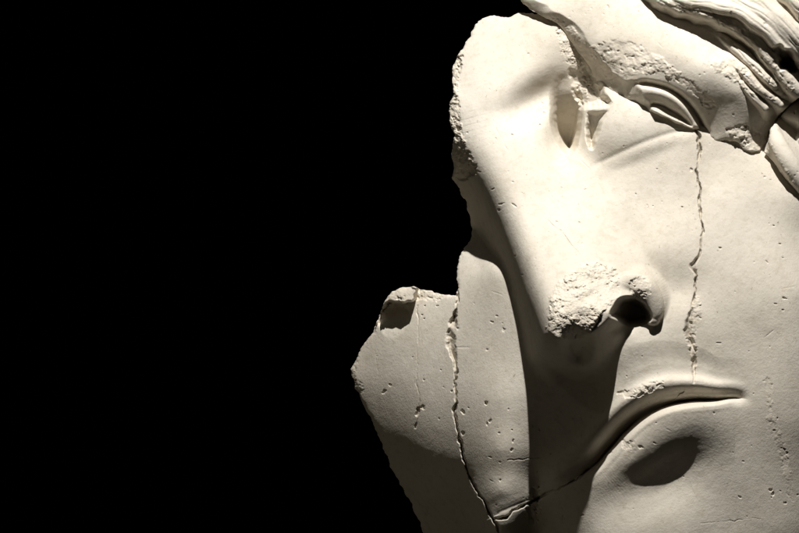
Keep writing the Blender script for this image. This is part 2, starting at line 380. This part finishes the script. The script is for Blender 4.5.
PITS = [(486,403,2.6,2.0,.9,4.5),(490,421,1.8,3.2,.3,1.8),(487,424,1.2,2.0,.2,1.5),(499,433,1.6,1.0,0,1.2),(513,441,1.0,2.2,.3,1.4),(490,457,2.6,1.3,.4,1.8),(500,462,1.2,1.2,0,1.5),
 (425,306,1.0,1.0,0,2.2),(437,306,1.0,1.0,0,2.2),(422,315,1.2,1.2,0,2.5),(424,319,1.0,1.0,0,2.0),(384,392,4,1.6,-.6,2.2),(390,385,2.2,1.4,.4,2),(418,412,2.4,7,.2,3.0),(416,425,1.4,4,.3,2),
 (492,322,3,1.2,.4,1.3),(497,316,2,1.2,.2,1.3),(504,330,2.6,2.6,.8,1.0),(487,350,1.8,1.8,0,1.0),(424,380,1.2,1.2,0,1.4),(441,370,1.0,1.0,0,1.2),(463,412,3.6,2.4,.9,2.0),(463,433,2.4,3.4,.2,2.0),(452,391,1.4,1.4,0,1.5),
 (740,497,2.2,1.2,.5,2.2),(770,490,2.4,2.0,.2,2.2),(773,494,1.8,3.2,.2,1.8),(785,503,1.8,1.2,.4,1.8),(610,452,3.0,2.2,.4,1.5),(640,447,3,3,.2,1.0),(714,413,1.2,1.2,0,1.2),
 (682,207,1.6,1.0,.2,1.6),(657,169,1.4,.8,.5,1.0),(636,194,1.0,.8,0,1.1),(653,206,1.0,.8,0,1.0),(720,248,2.2,1.0,.2,1.8),(774,226,1.4,1.0,.3,1.6),(780,244,2.0,1.0,.4,1.4),(767,262,2.4,1.2,.8,1.4),(783,258,1.6,1.0,.3,1.2),
 (512,135,1.6,1.2,.4,1.4),(544,113,2.6,1.6,.2,1.6),(540,125,1.4,1.2,.2,1.4),(535,117,1.2,1.0,0,1.2),(493,189,3.4,.8,-.5,1.8),(501,204,4.0,1.0,-.3,1.6),(514,205,3.4,1.2,.6,1.4),(499,210,1.6,1.6,0,1.4),
 (557,222,2.4,1.0,.5,1.3),(580,223,2.4,1.2,.5,1.3),(562,188,1.6,.8,.5,1.2),(640,395,4,2.2,-.5,2.4),(632,397,2,1.4,0,2.0),(650,392,3,1.4,-.3,1.8),(540,430,1,1,0,1),(719,343,4,.8,0,.8),(700,318,2,1.2,.4,1),
 (784,298,2.6,1.4,.5,1.6),(776,304,1.8,1.0,.2,1.2),(783,310,1.2,1.0,0,1.2),(512,430,1,1,0,1.2),(483,258,1,1,0,.8),(522,275,1.2,1,0,1.2),(515,256,1.2,1,0,1.0)]

# ---------------------------------------------------------------- mesh building
mats = {}

def rough_apply(z, x, y, patches):
    mask = np.zeros(x.shape)
    for poly, amp, grain, sink in patches:
        P = np.array(poly)
        m = (x > P[:,0].min()-8) & (x < P[:,0].max()+8) & (y > P[:,1].min()-8) & (y < P[:,1].max()+8)
        if not m.any(): continue
        xs, ys, zs = x[m], y[m], z[m]
        sd = poly_sd(xs, ys, poly) + 3.0*noise(xs/5, ys/5, 0*xs+1) + 1.6*noise(xs/2, ys/2, 0*xs+2)
        k = sstep(-.6, 2.2, sd)
        big = fbm(xs, ys, zs*.5+13, grain*4, 2, .5)
        r = 1.3*big + fbm(xs, ys, zs*.5, grain*1.7, 5, .72)*(1.1+1.4*big) - .5*sstep(.15, .4, fbm(xs, ys, zs*.5+40, grain*.8, 3, .6))
        z[m] = zs + k*(amp*r - sink)
        mask[m] = np.maximum(mask[m], k)
    return z, mask

def build_height(field, bounds, h, outline, patches, cracks=(), pits=(), npits=0, edge_noise=2.0, seed=0, chip=1.0):
    x0, x1, y0, y1 = bounds
    gx = np.arange(x0, x1+h, h); gy = np.arange(y0, y1+h, h)
    X, Y = np.meshgrid(gx, gy)
    # outline with a ragged edge
    sd = poly_sd(X, Y, outline)
    near = np.abs(sd) < 12
    sd = sd.copy()
    sd[near] += edge_noise*(.75*noise(X[near]/11, Y[near]/11, 0*X[near]+seed) + .22*noise(X[near]/3.4, Y[near]/3.4, 0*X[near]+seed+4))
    # snap grid points next to the outline onto it
    gyy, gxx = np.gradient(sd, h)
    g2 = gxx**2 + gyy**2 + 1e-6
    sn = np.abs(sd) < .62*h
    XX = X.copy(); YY = Y.copy()
    stepx = np.clip(-sd*gxx/g2, -.48*h, .48*h); stepy = np.clip(-sd*gyy/g2, -.48*h, .48*h)
    XX[sn] += stepx[sn]; YY[sn] += stepy[sn]
    keep = (sd > 0) | sn
    use = sd > -3*h
    Z = np.full(X.shape, -400.0)
    Z[use] = field(XX[use], YY[use])
    # worn rounding of the broken edge
    e = np.clip(sd, 0, 60)
    Z = Z - chip*2.2*np.exp(-e/1.6)
    Z, mask = rough_apply(Z, XX, YY, patches)
    global CRACK_DARK
    CRACK_DARK = np.zeros(X.shape)
    for c in cracks: Z = carve(Z, XX, YY, c)
    mask = mask - CRACK_DARK*(1 + mask)          # negative = grime and shade painted into the crack, positive = fresh break
    # overall weathering
    u = use
    Z[u] += .5*fbm(XX[u], YY[u], Z[u]*.6, 42, 3) + .12*fbm(XX[u], YY[u], Z[u]*.6, 7, 3)
    for i, (cx, cy, rx, ry, a, dep) in enumerate(pits):
        stamp(Z, x0, y0, h, cx, cy, .8*rx, .8*ry, a, .9*dep, i*1.7)
    r = np.random.RandomState(100+seed)
    for i in range(npits):
        cx = r.uniform(x0, x1); cy = r.uniform(y0, y1); q = r.pareto(2.2)
        s = min(.55 + .5*q, 2.4); el = r.uniform(.4, 1)
        stamp(Z, x0, y0, h, cx, cy, s, s*el, r.uniform(0, 3.14), .45*s + .25, i*.77)
    for i in range(npits//7):                       # scratches
        cx = r.uniform(x0, x1); cy = r.uniform(y0, y1)
        stamp(Z, x0, y0, h, cx, cy, r.uniform(3, 9), r.uniform(.45, .7), r.uniform(-1.0, 1.0), r.uniform(.15, .5), i*.31)
    return XX, YY, Z, keep, mask

def build_rim(P2, T, rows, seed, lean=(0.12, 0.0)):
    pass

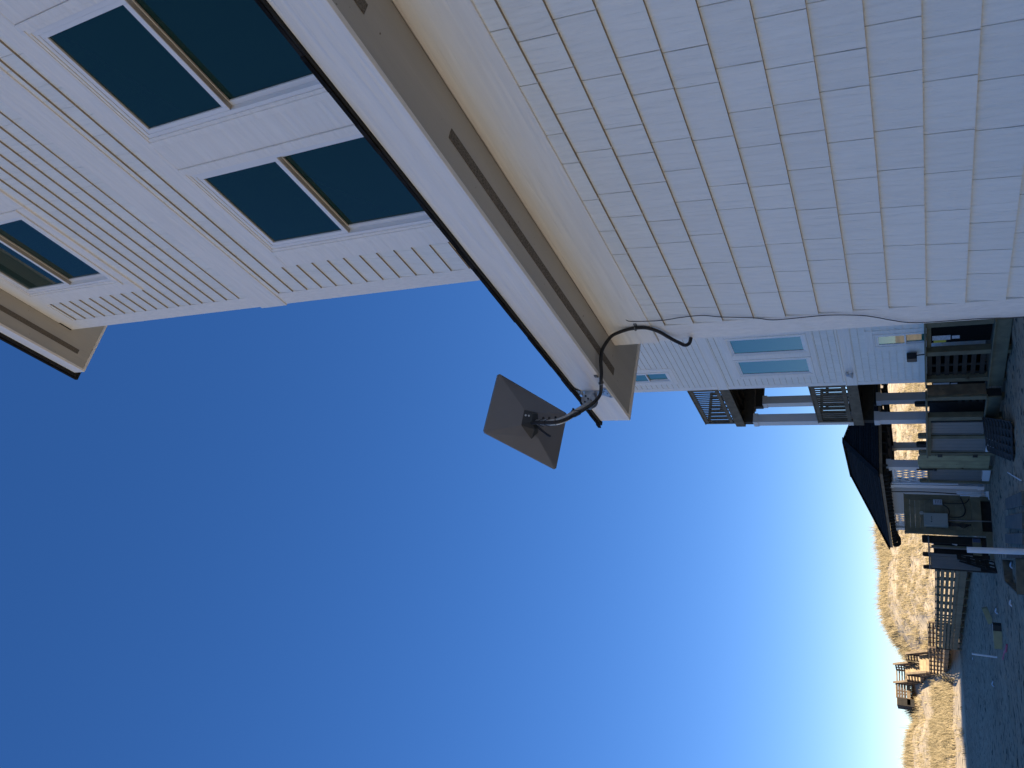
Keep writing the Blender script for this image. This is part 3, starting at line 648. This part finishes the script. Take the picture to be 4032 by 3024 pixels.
# ------------------------------------------------------------------ equipment board
eb = thing('equipment_board', 'timber board wall on legs facing the camera, carrying a grey cabinet and meters', 'board', (9.5, 27.05, GZ))
for x0, x1 in ((8.80, 8.97), (9.98, 10.15)):
    bxs('post', M['wood'], eb, (x0, x1, 27.0, 27.09, -1.455, .44)); bxs('leg', M['wood'], eb, (x0+.02, x1-.01, 27.01, 27.10, GZ-.2, -1.72))
q = MB()
for k in range(13): q.box(8.972, 9.978, 27.03, 27.06, -1.455+.146*k, -1.455+.146*k+(.141 if k in (11, 12, 10) else .1445))
q.build('boards', M['wood'], eb, .004)
bxs('dark_backing', M['wooddk'], eb, (8.85, 10.1, 27.14, 27.17, GZ-.1, -1.46))  # dark sheet added so the space under the board looks black
bxs('cap', M['wood'], eb, (8.78, 10.17, 26.985, 27.11, .4415, .47)); bxs('rim_board', M['wood'], eb, (8.80, 10.10, 26.99, 27.03, -1.73, -1.457))
cbx = bxs('grey_cabinet', M['box'], None, (9.03, 9.46, 26.85, 27.028, -.79, -.10), bevel=.012)
tag(cbx, 'grey metal cabinet with a small dark emblem, mounted on the timber board', 'cabinet')
q = MB().prism([(9.165, 26.848, -.345), (9.187, 26.848, -.320), (9.165, 26.848, -.295), (9.143, 26.848, -.320)], (0, -.002, 0)).build('emblem', M['ink'], cbx)
q = MB(); x = 9.205
for wd, hh in ((.018, .02), (.013, .014), (.016, .014), (.013, .018), (.016, .014), (.012, .014), (.016, .02)):
    q.box(x, x+wd, 26.846, 26.848, -.322-hh/2, -.322+hh/2); x += wd+.006
q.build('lettering', M['ink'], cbx)
q = MB().box(9.215, 9.30, 26.846, 26.848, -.352, -.346).build('lettering', M['clamp'], cbx)
tag(MB().cyl((9.50, 27.028, -.045), (9.50, 26.99, -.045), .062, 24).build('round_cover', M['box'], None, .006), 'pale round cover plate above the corner of the grey cabinet', 'cover plate')
mt = bxs('meter_box', M['label'], None, (9.80, 9.965, 26.93, 27.028, -.655, -.395), bevel=.008)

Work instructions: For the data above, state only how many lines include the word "part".

Solution to the exercise: 2